Under a new, game-changing plan, Venice's best sites and public spaces will become more accessible to those who have difficulty climbing stairs and may use a cane or wheelchair.

The city council recently approved plans to create five new access ramps in the historic center between Piazzale Roma (a square at the entrance of the city) and Piazza San Marco (St Mark's Square). Francesca Zaccariotto, a city councillor for public works, told Lonely Planet the project "allows visitors to reach the city's most frequented sites without [having to rely totally] on public transport along the Grand Canal" and creates a step-free journey through one of the city's most scenic and popular routes.

Sun setting on St Mark’s Square
The route will trail from Piazalle Roma to St Mark’s Square (pictured). ©Pete Seaward/Lonely Planet

The first ramp of the St Mark's route will be installed at Ponte de la Croce, near Piazzale Roma. This part of the route will require people to take a vaporetto (water bus, free for wheelchair users) as it will connect with the vaporetto stop of San Tomà—which is near sites such as San Giovanni Evangelista, the Church and Scuola Grande di San Rocco and the Basilica dei Frari.

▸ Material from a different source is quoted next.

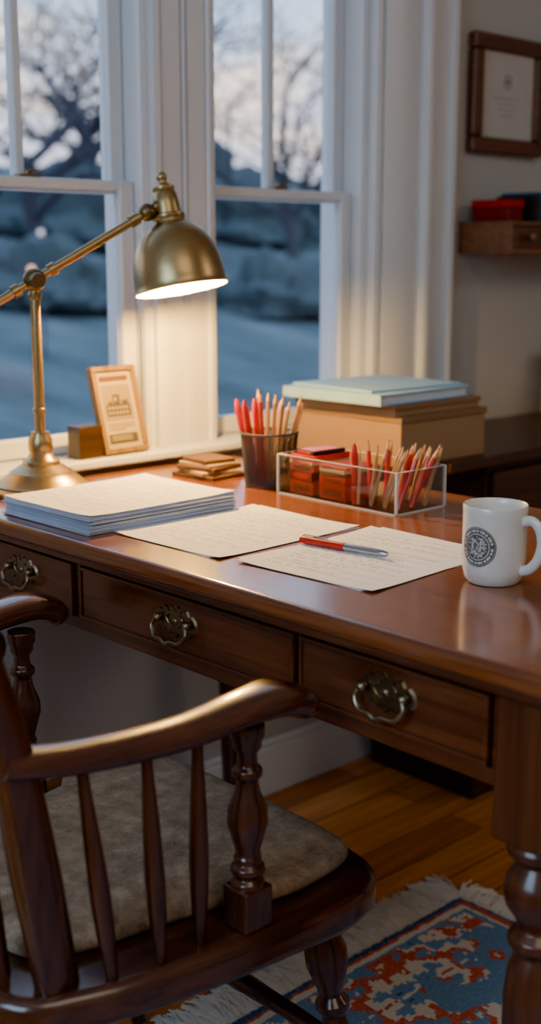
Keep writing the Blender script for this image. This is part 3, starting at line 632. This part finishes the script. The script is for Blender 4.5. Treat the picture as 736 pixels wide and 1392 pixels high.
for z,hw in ((.125,.045),(.112,.035),(.100,.040),(.088,.025)): box(bm,c-hw,c+hw,-.0124,-.012,z,z+.002,mi=1)
O('certificate',bm,[M_cert,M_ink],parent=pf,flat=True,label='pale certificate with round seal')
# ------------------------------------------------------------------ rug
def rugmat(hx,hy):
    m,nt,b=newmat('woven_rug'); b.inputs['Roughness'].default_value=.95
    tc=nt.nodes.new('ShaderNodeTexCoord'); sx=nt.nodes.new('ShaderNodeSeparateXYZ')
    nd=nt.nodes.new('ShaderNodeTexNoise'); nd.inputs['Scale'].default_value=60; nt.links.new(tc.outputs['Object'],nd.inputs['Vector'])
    nt.links.new(tc.outputs['Object'],sx.inputs[0])
    jit=math_(nt,'MULTIPLY',math_(nt,'SUBTRACT',nd.outputs['Fac'],.5),.012)
    q=.006
    def snap(v): return math_(nt,'MULTIPLY',math_(nt,'FLOOR',math_(nt,'DIVIDE',v,q)),q)
    X,Y=snap(math_(nt,'ADD',sx.outputs[0],jit)),snap(math_(nt,'ADD',sx.outputs[1],jit))
    px=math_(nt,'PINGPONG',X,.22); py=math_(nt,'PINGPONG',Y,.17)
    cb=nt.nodes.new('ShaderNodeCombineXYZ'); nt.links.new(px,cb.inputs[0]); nt.links.new(py,cb.inputs[1])
    vo=nt.nodes.new('ShaderNodeTexVoronoi'); vo.distance='MANHATTAN'; vo.inputs['Scale'].default_value=8.5; nt.links.new(cb.outputs[0],vo.inputs['Vector'])
    navy,blue,rust,cream,pale=(.045,.105,.24),(.14,.29,.50),(.58,.11,.055),(.76,.71,.62),(.46,.56,.64)
    r=ramp(nt,[(0,rust),(.16,cream),(.26,navy),(.38,blue),(.52,cream),(.60,rust),(.70,blue)],'CONSTANT'); nt.links.new(vo.outputs['Distance'],r.inputs['Fac'])
    n=nt.nodes.new('ShaderNodeTexNoise'); n.inputs['Scale'].default_value=13; n.inputs['Detail'].default_value=3; nt.links.new(cb.outputs[0],n.inputs['Vector'])
    r2=ramp(nt,[(0,navy),(.36,blue),(.43,cream),(.50,rust),(.56,blue),(.61,cream),(.68,navy)],'CONSTANT'); nt.links.new(n.outputs['Fac'],r2.inputs['Fac'])
    n3=nt.nodes.new('ShaderNodeTexNoise'); n3.inputs['Scale'].default_value=7; nt.links.new(tc.outputs['Object'],n3.inputs['Vector'])
    mx=nt.nodes.new('ShaderNodeMix'); mx.data_type='RGBA'; nt.links.new(math_(nt,'GREATER_THAN',n3.outputs['Fac'],.5),mx.inputs[0]); nt.links.new(r.outputs['Color'],mx.inputs[6]); nt.links.new(r2.outputs['Color'],mx.inputs[7])
    ex=math_(nt,'SUBTRACT',hx,math_(nt,'ABSOLUTE',X)); ey=math_(nt,'SUBTRACT',hy,math_(nt,'ABSOLUTE',Y)); e=math_(nt,'MINIMUM',ex,ey)
    rb=ramp(nt,[(0,cream),(.16,navy),(.24,rust),(.32,cream),(.42,blue),(.9,navy)],'CONSTANT'); nt.links.new(math_(nt,'MULTIPLY',e,10),rb.inputs['Fac'])
    mb=nt.nodes.new('ShaderNodeMix'); mb.data_type='RGBA'; nt.links.new(math_(nt,'LESS_THAN',e,.052),mb.inputs[0]); nt.links.new(mx.outputs[2],mb.inputs[6]); nt.links.new(rb.outputs['Color'],mb.inputs[7])
    n4=nt.nodes.new('ShaderNodeTexNoise'); n4.inputs['Scale'].default_value=200; n4.inputs['Detail'].default_value=4; nt.links.new(tc.outputs['Object'],n4.inputs['Vector'])
    r4=ramp(nt,[(.50,(0,0,0)),(.72,(1,1,1))]); nt.links.new(n4.outputs['Fac'],r4.inputs['Fac'])
    md=nt.nodes.new('ShaderNodeMix'); md.data_type='RGBA'; md.inputs[7].default_value=(*pale,1); nt.links.new(math_(nt,'MULTIPLY',r4.outputs['Color'],.42),md.inputs[0]); nt.links.new(mb.outputs[2],md.inputs[6])
    nt.links.new(md.outputs[2],b.inputs['Base Color'])
    bp=nt.nodes.new('ShaderNodeBump'); bp.inputs['Strength'].default_value=.8; bp.inputs['Distance'].default_value=.003; nt.links.new(n4.outputs['Fac'],bp.inputs['Height']); nt.links.new(bp.outputs['Normal'],b.inputs['Normal'])
    return m
rx0,rx1,ry0,ry1=.2,1.655,-2.9,-.562
rhx,rhy=(rx1-rx0)/2,(ry1-ry0)/2
rug=T('area_rug','patterned blue, rust and cream woven rug with fringe','rug',((rx0+rx1)/2,(ry0+ry1)/2,0))
bm=B(); box(bm,-rhx,rhx,-rhy,rhy,.0005,.0055); O('rug_field',bm,rugmat(rhx,rhy),parent=rug)
bm=B(); rn=random.Random(11)
def strand(x,y,dx,dy,L):
    px,py=-dy,dx; w=.0019; pa=None; off=rn.uniform(-.02,.02); hgt=rn.random()
    for i in range(6):
        t=i/5; wv=.004*math.sin(t*6+off*300)
        cx=x+dx*L*t+px*(off*t*t+wv*t); cy=y+dy*L*t+py*(off*t*t+wv*t); zz=.004*(1-t)+.0012+.008*math.sin(math.pi*t)*hgt
        a=bm.verts.new((cx-px*w,cy-py*w,zz)); b2=bm.verts.new((cx+px*w,cy+py*w,zz)); c2=bm.verts.new((cx,cy,zz+.0022))
        if pa: bm.faces.new((pa[0],a,c2,pa[2])); bm.faces.new((pa[2],c2,b2,pa[1]))
        pa=(a,b2,c2)
for i in range(2000): strand(rn.uniform(-rhx,rhx),rhy-.012*rn.random(),rn.uniform(-.3,.3),1,rn.uniform(.055,.09))
for i in range(2000): strand(rhx-.012*rn.random(),rn.uniform(-rhy,rhy),1,rn.uniform(-.3,.3),rn.uniform(.035,.06))
O('fringe',bm,P('cream_fringe_yarn',(.82,.78,.72),.95),parent=rug,kind='stuff',label='cream tasselled yarn fringe',flat=True)
# ------------------------------------------------------------------ outdoors
def groundmat():
    m,nt,b=newmat('dusk_hillside'); b.inputs['Roughness'].default_value=1; b.inputs['Specular IOR Level'].default_value=0
    tc=nt.nodes.new('ShaderNodeTexCoord'); mp=nt.nodes.new('ShaderNodeMapping'); mp.inputs['Scale'].default_value=(1,.25,1); mp.inputs['Rotation'].default_value=(0,0,math.radians(43)); nt.links.new(tc.outputs['Object'],mp.inputs['Vector'])
    n=nt.nodes.new('ShaderNodeTexNoise'); n.inputs['Scale'].default_value=.8; n.inputs['Detail'].default_value=8; n.inputs['Roughness'].default_value=.65; nt.links.new(mp.outputs['Vector'],n.inputs['Vector'])
    r=ramp(nt,[(.35,(.075,.11,.12)),(.52,(.125,.17,.185)),(.68,(.20,.255,.28))]); nt.links.new(n.outputs['Fac'],r.inputs['Fac']); nt.links.new(r.outputs['Color'],b.inputs['Base Color']); return m
bm=B(); rn=random.Random(2); NX,NY=70,26; g=[]
def gz(x,y):
    t=max(0,((y-1)/45-.12)/.88)
    return -.9+ (5.2*min(1,t*1.35)**1.2) + (.45*math.sin(x*.25)+.3*math.sin(x*.61+1)+.18*math.sin(x*1.3))*t
for j in range(NY+1):
    row=[]
    for i in range(NX+1):
        x=-30+110*i/NX; y=1.0+45*j/NY
        row.append(bm.verts.new((x,y,gz(x,y))))
    g.append(row)
for j in range(NY):
    for i in range(NX): bm.faces.new((g[j][i],g[j][i+1],g[j+1][i+1],g[j+1][i]))
O('ground',bm,groundmat(),ang=180,label='dusky wooded hillside outside the windows',category='hillside',kind='structure')
M_thick=P('dusky_thicket',(.085,.118,.135),1.,spec=0.)
rs=random.Random(31)
for k,(x,y,R) in enumerate(((10.9,14.9,1.1),(10.9,22.4,1.9),(17.0,23.2,2.0),(21.6,22.6,1.8),(15.4,14.6,1.0),(26.2,22.6,2.0),(17.2,31.5,2.4),(22.6,16.8,1.4),(24.6,29.6,2.2))):
    bm=B(); res=bmesh.ops.create_icosphere(bm,subdivisions=4,radius=1)
    ph_=[rs.uniform(0,6.28) for _ in range(6)]
    for v in bm.verts:
        c_=v.co; d_=1+.16*math.sin(5*c_.x+ph_[0])*math.sin(4*c_.y+ph_[1])+.12*math.sin(9*c_.z+ph_[2]+3*c_.x)+.10*rs.uniform(-1,1)
        v.co=Vector((c_.x*d_*R,c_.y*d_*R,max(c_.z*d_,-.15)*R*.85))
    O('thicket',bm,M_thick,loc=(x,y,gz(x,y)+.1),label='dark rounded leafless thicket on the hillside',category='shrub',group='thickets on the hillside')
M_bark=P('dark_bark',(.050,.054,.075),.9)
def tree(loc,seed,h0=2.0,label='',r0=.26,dep=6,zup=.1):
    rn=random.Random(seed); bm=B()
    def br(p,d,L,r,dep,top):
        pts=[p]; q=p.copy(); dd=d.copy()
        for k in range(5):
            dd=(dd+Vector((rn.uniform(-.2,.2),rn.uniform(-.2,.2),rn.uniform(-.05,zup)))).normalized(); q=q+dd*L/5; pts.append(q.copy())
        r2=r*.68; tube(bm,pts,[r,r2],3 if dep<3 else 7)
        if dep==0: return
        for k in range(4 if top else (3 if dep>3 else 2)):
            t=rn.choice((2,3,4,5)); a=pts[t]
            ax_=Vector((rn.uniform(-1,1),rn.uniform(-1,1),rn.uniform(-.35,.55))).normalized()
            nd=(dd*.6+ax_*.85).normalized(); br(a,nd,L*rn.uniform(.70,.9),max(r2*rn.uniform(.68,.92),.014),dep-1,False)
    br(Vector((0,0,0)),Vector((rn.uniform(-.1,.1),0,1)),h0,r0,dep,True)
    O('tree',bm,M_bark,loc=loc,label=label,category='tree',group='bare trees outside the windows')
lb='bare winter tree with dense spreading branches'
tree((12.9,18.0,.5),4,2.3,lb,.20); tree((21.0,28.0,2.6),9,2.5,lb,.19); tree((12.2,28.5,2.6),17,2.5,lb,.19)
tree((18.8,17.6,1.0),21,2.2,lb,.16); tree((28.5,18.0,2.0),33,2.5,lb,.18)
M_glow=P('lamp_globe_orange',(1,.6,.3),.4,emit=(1,.45,.2),es=2.6); M_glow2=P('lamp_globe_pale',(.9,.95,1),.4,emit=(1,.66,.42),es=.7)
for k,(x,y,z,mt) in enumerate(((8.2,11.2,1.0,M_glow),(8.8,11.9,1.45,M_glow2))):
    th=T('lamp_post','slim outdoor lamp post with small glowing globe','lamp post',(x,y,-.6),(0,0,0),'lamp posts on the hillside')
    bm=B(); lathe(bm,[(.02,0),(.015,.1),(.012,z+.55)],10); O('post',bm,M_bark,parent=th)
    bm=B(); sphere(bm,(0,0,z+.6),.04); O('globe',bm,mt,parent=th,label='glowing globe')
# ------------------------------------------------------------------ world
w=bpy.data.worlds.new('dusk'); scn.world=w; w.use_nodes=True; nt=w.node_tree; bg=nt.nodes['Background']
tc=nt.nodes.new('ShaderNodeTexCoord'); mp=nt.nodes.new('ShaderNodeMapping'); mp.inputs['Scale'].default_value=(1,1,2.4); nt.links.new(tc.outputs['Generated'],mp.inputs['Vector'])
n=nt.nodes.new('ShaderNodeTexNoise'); n.inputs['Scale'].default_value=7; n.inputs['Detail'].default_value=3; nt.links.new(mp.outputs['Vector'],n.inputs['Vector'])
cl=ramp(nt,[(.40,(.20,.42,.72)),(.50,(.40,.62,.92)),(.62,(1.0,.86,.76))]); nt.links.new(n.outputs['Fac'],cl.inputs['Fac'])
sx=nt.nodes.new('ShaderNodeSeparateXYZ'); nt.links.new(tc.outputs['Generated'],sx.inputs[0])
gr=ramp(nt,[(0,(1.0,.72,.56)),(.12,(1.0,.80,.72)),(.22,(.50,.67,.90)),(.5,(.20,.42,.78))]); nt.links.new(sx.outputs[2],gr.inputs['Fac'])
mx=nt.nodes.new('ShaderNodeMix'); mx.data_type='RGBA'; mx.inputs[0].default_value=.45; nt.links.new(cl.outputs['Color'],mx.inputs[6]); nt.links.new(gr.outputs['Color'],mx.inputs[7])
nt.links.new(mx.outputs[2],bg.inputs['Color']); bg.inputs['Strength'].default_value=2.9
# ------------------------------------------------------------------ lights
def light(name,typ,loc,rot,energy,col,size=None,size_y=None,**k):
    l=bpy.data.lights.new(name,typ); l.energy=energy; l.color=col
    if typ=='AREA':
        l.size=size
        if size_y: l.shape='RECTANGLE'; l.size_y=size_y
    elif size: l.shadow_soft_size=size
    o=bpy.data.objects.new(name,l); COL.objects.link(o); o.location=loc; o.rotation_euler=rot
    return o,l
bulbpos=Vector((LX,LY,DZ))+MC+up*.006
light('bulb_light','POINT',bulbpos,(0,0,0),34,(1,.53,.10),.012)
o,l=light('window_portal','AREA',(1.47,.2,1.45),(math.radians(-90),0,0),1,(1,1,1),1.1,1.4)
try: l.cycles.is_portal=True
except Exception as ex: print(ex)
light('ceiling_glow','AREA',(.2,-2.6,2.55),(0,0,0),18,(1,.82,.64),1.4)
light('room_lamp_glow','AREA',(3.0,-2.4,2.2),(math.radians(25),math.radians(25),0),8,(1,.82,.64),.8)
light('side_cool_fill','AREA',(-1.15,-1.2,1.5),(0,math.radians(-80),0),42,(.50,.74,1.0),1.3,1.2)  # added cool fill to brighten chair and drawers; west wall has no window
# ------------------------------------------------------------------ camera
cam=bpy.data.cameras.new('camera'); co=bpy.data.objects.new('camera',cam); COL.objects.link(co)
co.location=(0,-1.83,1.14); co.rotation_euler=(math.radians(90-11.7),0,math.radians(-43))
cam.sensor_fit='VERTICAL'; cam.sensor_height=36; cam.lens=36*1670/1392; cam.clip_start=.05
cam.dof.use_dof=True; cam.dof.focus_distance=1.58; cam.dof.aperture_fstop=3.0
scn.camera=co
scn.view_settings.view_transform='AgX'
try: scn.view_settings.look='AgX - Punchy'
except Exception as ex: print(ex)
scn.view_settings.exposure=.5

Taking the vaporetto across the Grand Canal to San Samuele (just one stop away from San Tomà) the route will continue, and allow for step-free access through Santo Stefano and Sant’Angelo squares before winding up at Teatro La Fenice (Venice opera house), which is accessible through the new ramp installed on Ponte de La Piscina.

Facade of the iconic La Fenice theatre in Venice
The St Mark's route will bring users to La Fenice ©Marco Rubino/Shutterstock

In addition, the project plans to create an accessible itinerary from the Basilica di Santa Maria della Salute to the Punta della Dogana. And on Giudecca island, at the opposite side of the canal, an accessible route will be created with a new ramp on San Cosmo bridge.

Speaking of the plans, Arturo Gaona, head of partnerships and supply for Wheel the World travel company, told Lonely Planet: "Venice is a city that people can enjoy from the water but also on foot or wheels, but it can get very tricky if you are a traveler with a disability as you really need to know the right alleys, bridges and vaporetto connections in order to avoid obstacles.

"The wheelchair accessible route project will be a game changer not only for travelers but also for locals, and in combination with the already good accessibility of the vaporettos Venice will become an example for other historic cities."

Venice is made up of 121 islets linked by 435 bridges, and many of those bridges are a barrier for people with mobility impairments, as well as people with strollers, tourists carrying suitcases and cyclists. After years of open talks with various groups representing the needs of people with diverse abilities, the city council is turning the issue on its head.

Councillor Zaccariotto pointed out that it will take approximately two to two-and-a-half years to complete the project, which is set to cost an estimated $1.6 million. That's because it has to go through a number of administrative phases first, including a call for tenders, execution of works and rigorous testing. But once complete, it will be the first time in the city's history that it's wheelchair-accessible. Within the project, there are also plans to make the city more accessible for people with visual impairments too.

Gaona added that Venice would further cement its place as one of the world's most accessible cities if it revived the Gondolas4all project; a campaign started in 2016 by two gondoliers to make the city's iconic gondolas wheelchair-friendly that stalled due to lack of funding.